Dave Hill and another player, can’t recall whom it was, came to speak at our Letterman’s club banquet in 1967. I won a letter as a Freshman, starting the last 3 games of that season. Later, I was awarded 4 All-Conference Awards in my… 3 more “senior” years. One season: it was one on offense, one on defense. As I said, it was a small school and I played both ways.

 

Back to the ring. I can say this: the Chiefs are a better football team than many I hear uttering words of fatalism. These men are going for the ring. I believe this, I truly do. A team is a “Sum” of it’s many parts and for me? I see huge opportunity. Because no one else believes.

 

Sometimes, it is the underdog that takes the field and sweeps in an improbable victory. Sometimes, the NFL and all it’s experts are just plain wrong. Sometimes, all that talent for evaluating things, professional and amateur alike, is just plain wrong.

 

I think 2017 is just the place KC needs to be. I am calling it now: 13-3. I think you are all wrong. I think Alex Smith will lead this team to greater heights. I think our top flight players are present, enough to win it all.

 

Let me tell you who they will be, because you might see them as good, not great but in 2017, things will prove my point.
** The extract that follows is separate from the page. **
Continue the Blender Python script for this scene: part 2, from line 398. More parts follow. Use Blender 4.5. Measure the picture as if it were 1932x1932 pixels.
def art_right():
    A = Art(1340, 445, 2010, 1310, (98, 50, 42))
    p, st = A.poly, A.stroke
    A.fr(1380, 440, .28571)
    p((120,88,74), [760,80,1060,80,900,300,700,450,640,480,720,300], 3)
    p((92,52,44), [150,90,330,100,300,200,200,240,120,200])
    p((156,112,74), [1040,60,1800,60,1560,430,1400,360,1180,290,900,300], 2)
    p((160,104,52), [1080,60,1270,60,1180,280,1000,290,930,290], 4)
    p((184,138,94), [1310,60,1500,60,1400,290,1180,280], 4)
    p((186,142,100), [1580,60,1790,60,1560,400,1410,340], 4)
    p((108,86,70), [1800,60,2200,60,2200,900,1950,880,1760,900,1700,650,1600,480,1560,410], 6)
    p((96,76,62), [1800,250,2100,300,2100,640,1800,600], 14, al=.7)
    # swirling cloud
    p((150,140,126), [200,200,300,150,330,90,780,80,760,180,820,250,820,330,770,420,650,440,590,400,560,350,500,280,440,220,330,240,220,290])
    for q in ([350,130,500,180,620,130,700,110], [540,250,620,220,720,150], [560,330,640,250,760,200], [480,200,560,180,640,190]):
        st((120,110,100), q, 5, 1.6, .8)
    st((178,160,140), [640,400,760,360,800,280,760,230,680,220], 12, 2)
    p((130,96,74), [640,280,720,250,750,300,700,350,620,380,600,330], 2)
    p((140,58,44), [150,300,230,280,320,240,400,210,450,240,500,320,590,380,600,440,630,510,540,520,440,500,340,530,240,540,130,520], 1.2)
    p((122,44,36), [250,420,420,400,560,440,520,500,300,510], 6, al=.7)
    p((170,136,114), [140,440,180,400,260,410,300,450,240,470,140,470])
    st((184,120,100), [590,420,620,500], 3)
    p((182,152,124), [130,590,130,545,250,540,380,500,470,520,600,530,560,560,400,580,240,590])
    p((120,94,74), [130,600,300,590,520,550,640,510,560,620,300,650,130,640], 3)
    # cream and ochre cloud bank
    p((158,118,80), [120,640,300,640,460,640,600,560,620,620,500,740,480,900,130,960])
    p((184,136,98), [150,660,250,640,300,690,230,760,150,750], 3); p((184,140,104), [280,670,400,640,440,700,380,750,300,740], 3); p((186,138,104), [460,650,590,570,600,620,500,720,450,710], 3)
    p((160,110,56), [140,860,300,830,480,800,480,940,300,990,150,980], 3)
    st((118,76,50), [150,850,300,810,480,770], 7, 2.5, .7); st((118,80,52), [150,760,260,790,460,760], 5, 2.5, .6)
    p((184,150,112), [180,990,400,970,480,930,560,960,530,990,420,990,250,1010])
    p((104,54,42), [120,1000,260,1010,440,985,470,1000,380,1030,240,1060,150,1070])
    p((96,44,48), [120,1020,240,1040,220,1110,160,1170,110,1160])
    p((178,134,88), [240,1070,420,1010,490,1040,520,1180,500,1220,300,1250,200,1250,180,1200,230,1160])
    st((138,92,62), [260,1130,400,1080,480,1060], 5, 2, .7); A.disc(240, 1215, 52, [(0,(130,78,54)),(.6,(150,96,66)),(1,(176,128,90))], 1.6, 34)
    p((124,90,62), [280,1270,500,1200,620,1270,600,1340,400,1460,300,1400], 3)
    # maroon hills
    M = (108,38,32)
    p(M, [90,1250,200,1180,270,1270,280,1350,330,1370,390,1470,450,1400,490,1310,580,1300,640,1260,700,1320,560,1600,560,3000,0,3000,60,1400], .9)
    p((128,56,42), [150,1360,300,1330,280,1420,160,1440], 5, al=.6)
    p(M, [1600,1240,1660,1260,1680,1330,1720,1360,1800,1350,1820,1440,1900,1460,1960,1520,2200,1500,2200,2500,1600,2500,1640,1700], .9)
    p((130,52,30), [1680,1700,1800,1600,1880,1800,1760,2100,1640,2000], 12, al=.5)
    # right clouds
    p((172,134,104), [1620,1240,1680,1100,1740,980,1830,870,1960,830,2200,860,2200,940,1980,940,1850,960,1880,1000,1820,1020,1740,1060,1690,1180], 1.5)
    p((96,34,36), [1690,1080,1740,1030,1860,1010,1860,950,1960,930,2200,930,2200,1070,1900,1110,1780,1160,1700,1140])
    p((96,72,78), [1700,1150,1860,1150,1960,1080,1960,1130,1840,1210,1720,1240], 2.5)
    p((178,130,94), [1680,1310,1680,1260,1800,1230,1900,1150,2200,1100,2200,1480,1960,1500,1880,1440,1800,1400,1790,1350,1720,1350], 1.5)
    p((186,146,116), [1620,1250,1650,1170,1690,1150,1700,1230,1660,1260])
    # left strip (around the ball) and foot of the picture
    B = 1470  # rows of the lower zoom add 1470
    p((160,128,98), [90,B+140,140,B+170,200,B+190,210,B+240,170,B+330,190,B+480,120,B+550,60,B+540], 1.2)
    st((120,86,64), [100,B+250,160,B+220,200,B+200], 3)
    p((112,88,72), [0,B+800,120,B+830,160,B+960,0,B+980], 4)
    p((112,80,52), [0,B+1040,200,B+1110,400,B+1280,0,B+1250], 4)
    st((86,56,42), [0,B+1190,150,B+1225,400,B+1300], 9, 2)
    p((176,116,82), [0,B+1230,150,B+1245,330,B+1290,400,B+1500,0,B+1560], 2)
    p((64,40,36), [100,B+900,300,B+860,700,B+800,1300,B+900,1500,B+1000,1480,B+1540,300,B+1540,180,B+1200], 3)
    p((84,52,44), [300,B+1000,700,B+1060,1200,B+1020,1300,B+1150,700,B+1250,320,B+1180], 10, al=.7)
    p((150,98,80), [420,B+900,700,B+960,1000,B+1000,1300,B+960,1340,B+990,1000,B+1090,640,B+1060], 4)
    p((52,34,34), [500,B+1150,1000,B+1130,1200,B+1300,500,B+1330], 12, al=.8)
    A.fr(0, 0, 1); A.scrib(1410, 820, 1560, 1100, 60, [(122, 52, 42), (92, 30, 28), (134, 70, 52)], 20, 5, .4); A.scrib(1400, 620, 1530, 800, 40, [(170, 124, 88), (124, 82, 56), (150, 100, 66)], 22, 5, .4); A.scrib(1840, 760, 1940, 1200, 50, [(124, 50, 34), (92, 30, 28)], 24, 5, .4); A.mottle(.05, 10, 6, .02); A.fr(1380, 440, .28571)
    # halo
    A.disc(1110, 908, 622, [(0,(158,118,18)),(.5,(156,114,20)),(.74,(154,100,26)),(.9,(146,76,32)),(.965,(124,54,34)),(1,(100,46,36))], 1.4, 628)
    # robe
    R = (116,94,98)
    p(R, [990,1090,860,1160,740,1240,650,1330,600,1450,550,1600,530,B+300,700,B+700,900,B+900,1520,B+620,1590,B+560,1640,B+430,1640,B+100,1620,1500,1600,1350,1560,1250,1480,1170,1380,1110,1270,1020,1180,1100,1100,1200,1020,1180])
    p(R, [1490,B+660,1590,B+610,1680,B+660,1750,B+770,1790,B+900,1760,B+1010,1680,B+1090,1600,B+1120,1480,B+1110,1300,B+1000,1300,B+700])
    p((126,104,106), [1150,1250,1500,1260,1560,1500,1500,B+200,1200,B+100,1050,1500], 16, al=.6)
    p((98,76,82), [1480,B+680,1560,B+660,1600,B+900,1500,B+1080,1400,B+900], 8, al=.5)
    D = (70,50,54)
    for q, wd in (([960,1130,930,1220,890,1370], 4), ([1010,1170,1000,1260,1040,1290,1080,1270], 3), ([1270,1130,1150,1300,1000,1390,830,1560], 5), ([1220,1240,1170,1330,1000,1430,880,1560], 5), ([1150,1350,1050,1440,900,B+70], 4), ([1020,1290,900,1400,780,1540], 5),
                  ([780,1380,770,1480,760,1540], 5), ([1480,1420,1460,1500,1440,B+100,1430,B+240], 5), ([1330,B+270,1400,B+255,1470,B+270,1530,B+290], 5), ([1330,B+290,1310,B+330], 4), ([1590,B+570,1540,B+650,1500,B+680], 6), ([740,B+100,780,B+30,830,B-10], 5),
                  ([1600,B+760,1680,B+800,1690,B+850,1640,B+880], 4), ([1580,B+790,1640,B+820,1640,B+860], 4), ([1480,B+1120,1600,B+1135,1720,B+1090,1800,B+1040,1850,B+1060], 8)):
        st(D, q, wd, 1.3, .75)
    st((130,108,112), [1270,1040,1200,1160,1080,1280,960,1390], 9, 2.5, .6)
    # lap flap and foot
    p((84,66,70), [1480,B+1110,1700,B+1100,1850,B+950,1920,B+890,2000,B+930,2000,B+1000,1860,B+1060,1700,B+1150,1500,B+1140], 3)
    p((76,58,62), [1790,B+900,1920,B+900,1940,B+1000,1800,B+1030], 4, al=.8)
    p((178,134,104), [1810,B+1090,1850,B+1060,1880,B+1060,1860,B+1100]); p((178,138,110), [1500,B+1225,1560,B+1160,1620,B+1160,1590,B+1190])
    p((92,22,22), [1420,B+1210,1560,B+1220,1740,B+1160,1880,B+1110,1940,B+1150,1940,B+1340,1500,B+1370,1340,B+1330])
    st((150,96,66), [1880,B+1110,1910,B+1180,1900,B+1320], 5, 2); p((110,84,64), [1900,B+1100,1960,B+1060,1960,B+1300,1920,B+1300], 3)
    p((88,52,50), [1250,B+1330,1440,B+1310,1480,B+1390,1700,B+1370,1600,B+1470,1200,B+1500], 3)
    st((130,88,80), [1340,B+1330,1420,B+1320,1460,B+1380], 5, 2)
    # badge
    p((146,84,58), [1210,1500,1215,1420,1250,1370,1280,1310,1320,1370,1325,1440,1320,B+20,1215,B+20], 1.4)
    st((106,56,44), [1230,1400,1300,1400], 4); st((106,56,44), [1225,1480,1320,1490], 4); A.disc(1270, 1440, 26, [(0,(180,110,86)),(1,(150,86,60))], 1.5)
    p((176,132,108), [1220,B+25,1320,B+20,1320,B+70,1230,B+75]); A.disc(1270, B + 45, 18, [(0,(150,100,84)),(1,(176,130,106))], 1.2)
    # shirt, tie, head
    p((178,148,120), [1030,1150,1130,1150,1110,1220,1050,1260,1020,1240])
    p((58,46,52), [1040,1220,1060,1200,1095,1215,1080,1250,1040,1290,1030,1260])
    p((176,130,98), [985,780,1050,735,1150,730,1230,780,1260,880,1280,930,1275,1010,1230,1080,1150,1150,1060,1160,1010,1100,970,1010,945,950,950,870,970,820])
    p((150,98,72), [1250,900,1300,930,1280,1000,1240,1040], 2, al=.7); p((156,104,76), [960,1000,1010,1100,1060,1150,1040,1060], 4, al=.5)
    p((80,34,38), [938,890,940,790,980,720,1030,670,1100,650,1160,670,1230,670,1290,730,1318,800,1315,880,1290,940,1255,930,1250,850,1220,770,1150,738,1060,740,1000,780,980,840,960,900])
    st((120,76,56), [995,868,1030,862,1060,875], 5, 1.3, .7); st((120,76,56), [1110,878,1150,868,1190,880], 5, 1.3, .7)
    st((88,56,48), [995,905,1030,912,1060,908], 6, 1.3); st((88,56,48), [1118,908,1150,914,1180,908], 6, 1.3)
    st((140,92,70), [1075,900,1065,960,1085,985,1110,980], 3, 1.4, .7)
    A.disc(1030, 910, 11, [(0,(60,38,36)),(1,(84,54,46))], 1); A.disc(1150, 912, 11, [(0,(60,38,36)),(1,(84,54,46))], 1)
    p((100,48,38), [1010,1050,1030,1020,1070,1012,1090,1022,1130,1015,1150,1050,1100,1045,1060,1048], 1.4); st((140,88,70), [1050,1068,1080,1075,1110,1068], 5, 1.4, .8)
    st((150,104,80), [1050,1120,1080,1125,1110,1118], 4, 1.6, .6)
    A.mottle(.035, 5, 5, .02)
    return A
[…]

  1.  Alex Smith will have the best season he has ever had under Center.
  2.  Mitch Morse will make the Pro Bowl.
  3.  Mitch Schwartz returns to Pro Bowl form at right tackle.
  4.  Tyreek Hill has a Pro Bowl knock-them-dead season at WR and adds Special Teams contributions for Toub’s warriors.
  5.  Not making the Pro Bowl but having a run game season out of the gate which will be admired: Kareem Hunt will showcase and balance the attack giving the Chiefs a threat on the ground and in the air.
  6.  The Right Tackle, Mitch Schwartz will win honors to the same level as Morse, even if the league doesn’t view him that way.
  7.  A compliment for Ty Hill will be a lesser honored WR, who might or might not win credos but who will play lights out – Chris Conley.
  8. & 9. On Defense, our three stellar players will make opposing defenses play to the opposite side: Justin Houston and Derrick Johnson will have years to remember

   10. & 11. Eric Berry and Marcus Peters will make Pro Bowl Honors seem simple.

 

 

Is this a team that can win the Super Bowl? Count the players I have noted and add one more. In his second season, Chris Jones, DE in the 3-4, will have a season which propels him to the future.

 

Does it take 8? Or 10? List them again and even with no post season pro bowl or all pro for all of them, I have given you 12 reasons to believe in the Chiefs as a team that will contend. That will… Grasp for the Ring.  Could I be wrong? Sure. But suddenly looking at the men who take the field in all three phases of the game give me reason to believe. And I do.

 

You take it from there, is the glass half empty? Or is it full because from the 12 players I have listed, I think there is more to this team than that. The Chiefs will be a sum of all their parts. For now? It is a goal which can be achieved. Those 53 men and the coaches and staff are “reaching for it.” For me? Just like 1966, this team can get to that game where the Hunt –er, Lombardi is awarded.